All of the listing below must be repeated word for word. Pictures are the only thing to omit.

[start]

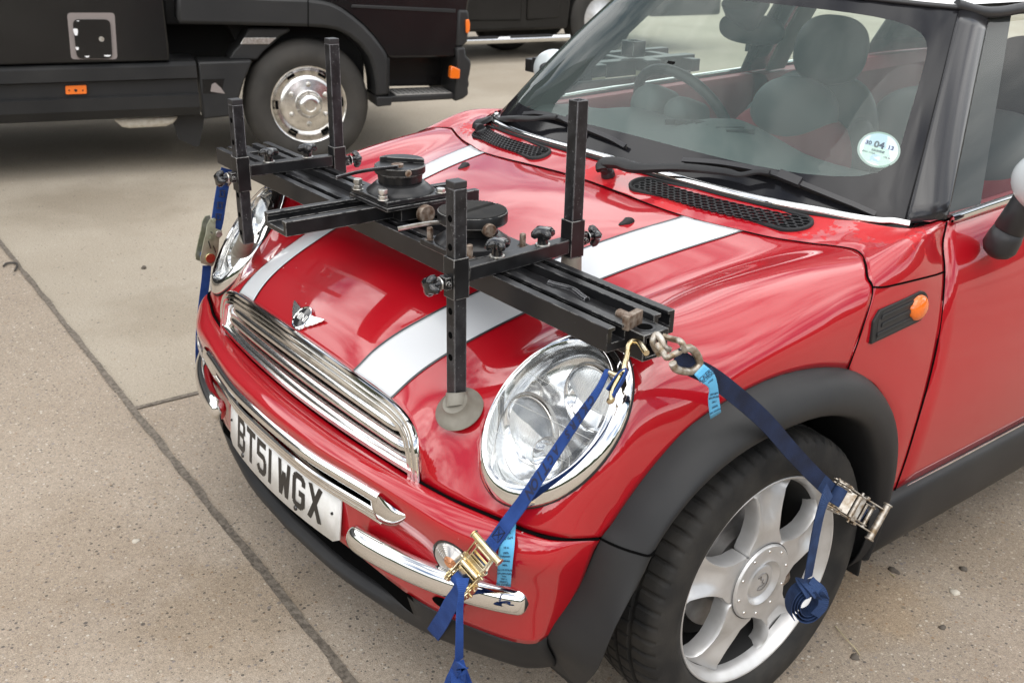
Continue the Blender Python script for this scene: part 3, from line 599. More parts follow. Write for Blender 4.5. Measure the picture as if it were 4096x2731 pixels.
# bonnet: lines from the centre to the wheel arch, each from the windscreen forwards (one half; the other is its mirror)
L = [
 [(0, .188, .906), (0, .06, .897), (0, -.09, .868), (0, -.24, .829), (0, -.36, .793), (0, -.455, .758), (0, -.523, .723), (0, -.556, .688)],
 [(.358, .179, .897), (.335, .05, .880), (.308, -.09, .852), (.280, -.24, .816), (.258, -.36, .780), (.242, -.45, .746), (.229, -.515, .711), (.224, -.546, .678)],
 [(.480, .222, .889), (.453, .08, .867), (.422, -.07, .838), (.393, -.22, .799), (.369, -.34, .761), (.352, -.43, .726), (.340, -.495, .691), (.333, -.532, .662)],
 [(.545, .243, .887), (.508, .09, .862), (.472, -.06, .832), (.440, -.21, .791), (.416, -.33, .752), (.400, -.42, .714), (.394, -.49, .676), (.398, -.532, .645)],
 [(.598, .262, .889), (.555, .11, .859), (.520, -.04, .829), (.487, -.19, .790), (.460, -.31, .756), (.442, -.41, .712), (.436, -.485, .655), (.432, -.536, .598)],
 [(.624, .272, .890), (.583, .12, .865), (.550, -.03, .838), (.521, -.178, .804), (.495, -.311, .771), (.470, -.41, .708), (.464, -.492, .630), (.4445, -.537, .5405)],
 [(.650, .283, .892), (.610, .13, .872), (.580, -.02, .848), (.553, -.165, .818), (.530, -.312, .790), (.498, -.405, .705), (.514, -.463, .628), (.530, -.521, .541)],
 [(.700, .300, .892), (.688, .15, .886), (.672, .02, .873), (.650, -.13, .849), (.618, -.270, .827), (.618, -.383, .700), (.604, -.487, .569), (.612, -.495, .540)],
 [(.748, .262, .886), (.740, .13, .870), (.728, 0, .853), (.712, -.14, .829), (.694, -.284, .796), (.690, -.365, .695), (.676, -.460, .583), (.674, -.476, .540)],
 [(.787, .236, .856), (.786, .12, .834), (.780, 0, .814), (.766, -.14, .788), (.724, -.303, .754), (.740, -.362, .682), (.716, -.420, .617), (.708, -.455, .538)],
 [(.800, .204, .785), (.797, .10, .786), (.790, -.03, .779), (.779, -.17, .748), (.757, -.285, .700), (.756, -.345, .632), (.740, -.390, .575), (.730, -.425, .534)],
 [(.800, .179, .709), (.797, .07, .738), (.790, -.06, .743), (.776, -.215, .702), (.766, -.285, .646), (.757, -.335, .588), (.748, -.360, .545), (.743, -.375, .524)],
]
L = np.array(L); LU = [11, 5, 3, 3, 2, 2, 4, 3, 3, 3, 2]; LV = [6, 6, 6, 6, 5, 4, 3]
X0 = cr_grid(L, LU, LV)
wn_ = np.full(X0.shape[:2], .35); ci = np.cumsum([0]+LU); cj = np.cumsum([0]+LV)
for i in ci:
    for j in cj: wn_[i, j] = 1.6
X1 = fair(X0, 3.0, True, wn_)
BX = refine(X1, 2)          # fine half grid
ci2 = ci*2
HC = np.array([.618, -.383, .695]); HN = nrm((.253, -1, .8)); HR = -.308; HA, HB = .121, .166
He1 = nrm(np.cross((0, 0, 1), HN)); He2 = np.cross(HN, He1); HU = np.cos(HR)*He1+np.sin(HR)*He2; HV = np.cross(HN, HU)
def inhead(P, k):
    d = P-HC; return ((d @ HU)/(HA*k))**2+((d @ HV)/(HB*k))**2 < 1
cen = (BX[:-1, :-1]+BX[1:, :-1]+BX[:-1, 1:]+BX[1:, 1:])/4
near_head = np.abs((cen-HC) @ HN) < .12
keep = ~(inhead(cen, .955) & near_head)
FULL = both(BX); kf = np.concatenate([keep[::-1], keep], 0)
m = MB(); m.grid(FULL, keep=kf); bonnet = m.build('bonnet', 'red_paint', car, sharp=180, solid=.004)
NB = normals(BX)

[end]

◆ **TASK RESPONSE**:
Continue the Blender Python script for this scene: part 3, from line 599. More parts follow. Write for Blender 4.5. Measure the picture as if it were 4096x2731 pixels.
# bonnet: lines from the centre to the wheel arch, each from the windscreen forwards (one half; the other is its mirror)
L = [
 [(0, .188, .906), (0, .06, .897), (0, -.09, .868), (0, -.24, .829), (0, -.36, .793), (0, -.455, .758), (0, -.523, .723), (0, -.556, .688)],
 [(.358, .179, .897), (.335, .05, .880), (.308, -.09, .852), (.280, -.24, .816), (.258, -.36, .780), (.242, -.45, .746), (.229, -.515, .711), (.224, -.546, .678)],
 [(.480, .222, .889), (.453, .08, .867), (.422, -.07, .838), (.393, -.22, .799), (.369, -.34, .761), (.352, -.43, .726), (.340, -.495, .691), (.333, -.532, .662)],
 [(.545, .243, .887), (.508, .09, .862), (.472, -.06, .832), (.440, -.21, .791), (.416, -.33, .752), (.400, -.42, .714), (.394, -.49, .676), (.398, -.532, .645)],
 [(.598, .262, .889), (.555, .11, .859), (.520, -.04, .829), (.487, -.19, .790), (.460, -.31, .756), (.442, -.41, .712), (.436, -.485, .655), (.432, -.536, .598)],
 [(.624, .272, .890), (.583, .12, .865), (.550, -.03, .838), (.521, -.178, .804), (.495, -.311, .771), (.470, -.41, .708), (.464, -.492, .630), (.4445, -.537, .5405)],
 [(.650, .283, .892), (.610, .13, .872), (.580, -.02, .848), (.553, -.165, .818), (.530, -.312, .790), (.498, -.405, .705), (.514, -.463, .628), (.530, -.521, .541)],
 [(.700, .300, .892), (.688, .15, .886), (.672, .02, .873), (.650, -.13, .849), (.618, -.270, .827), (.618, -.383, .700), (.604, -.487, .569), (.612, -.495, .540)],
 [(.748, .262, .886), (.740, .13, .870), (.728, 0, .853), (.712, -.14, .829), (.694, -.284, .796), (.690, -.365, .695), (.676, -.460, .583), (.674, -.476, .540)],
 [(.787, .236, .856), (.786, .12, .834), (.780, 0, .814), (.766, -.14, .788), (.724, -.303, .754), (.740, -.362, .682), (.716, -.420, .617), (.708, -.455, .538)],
 [(.800, .204, .785), (.797, .10, .786), (.790, -.03, .779), (.779, -.17, .748), (.757, -.285, .700), (.756, -.345, .632), (.740, -.390, .575), (.730, -.425, .534)],
 [(.800, .179, .709), (.797, .07, .738), (.790, -.06, .743), (.776, -.215, .702), (.766, -.285, .646), (.757, -.335, .588), (.748, -.360, .545), (.743, -.375, .524)],
]
L = np.array(L); LU = [11, 5, 3, 3, 2, 2, 4, 3, 3, 3, 2]; LV = [6, 6, 6, 6, 5, 4, 3]
X0 = cr_grid(L, LU, LV)
wn_ = np.full(X0.shape[:2], .35); ci = np.cumsum([0]+LU); cj = np.cumsum([0]+LV)
for i in ci:
    for j in cj: wn_[i, j] = 1.6
X1 = fair(X0, 3.0, True, wn_)
BX = refine(X1, 2)          # fine half grid
ci2 = ci*2
HC = np.array([.618, -.383, .695]); HN = nrm((.253, -1, .8)); HR = -.308; HA, HB = .121, .166
He1 = nrm(np.cross((0, 0, 1), HN)); He2 = np.cross(HN, He1); HU = np.cos(HR)*He1+np.sin(HR)*He2; HV = np.cross(HN, HU)
def inhead(P, k):
    d = P-HC; return ((d @ HU)/(HA*k))**2+((d @ HV)/(HB*k))**2 < 1
cen = (BX[:-1, :-1]+BX[1:, :-1]+BX[:-1, 1:]+BX[1:, 1:])/4
near_head = np.abs((cen-HC) @ HN) < .12
keep = ~(inhead(cen, .955) & near_head)
FULL = both(BX); kf = np.concatenate([keep[::-1], keep], 0)
m = MB(); m.grid(FULL, keep=kf); bonnet = m.build('bonnet', 'red_paint', car, sharp=180, solid=.004)
NB = normals(BX)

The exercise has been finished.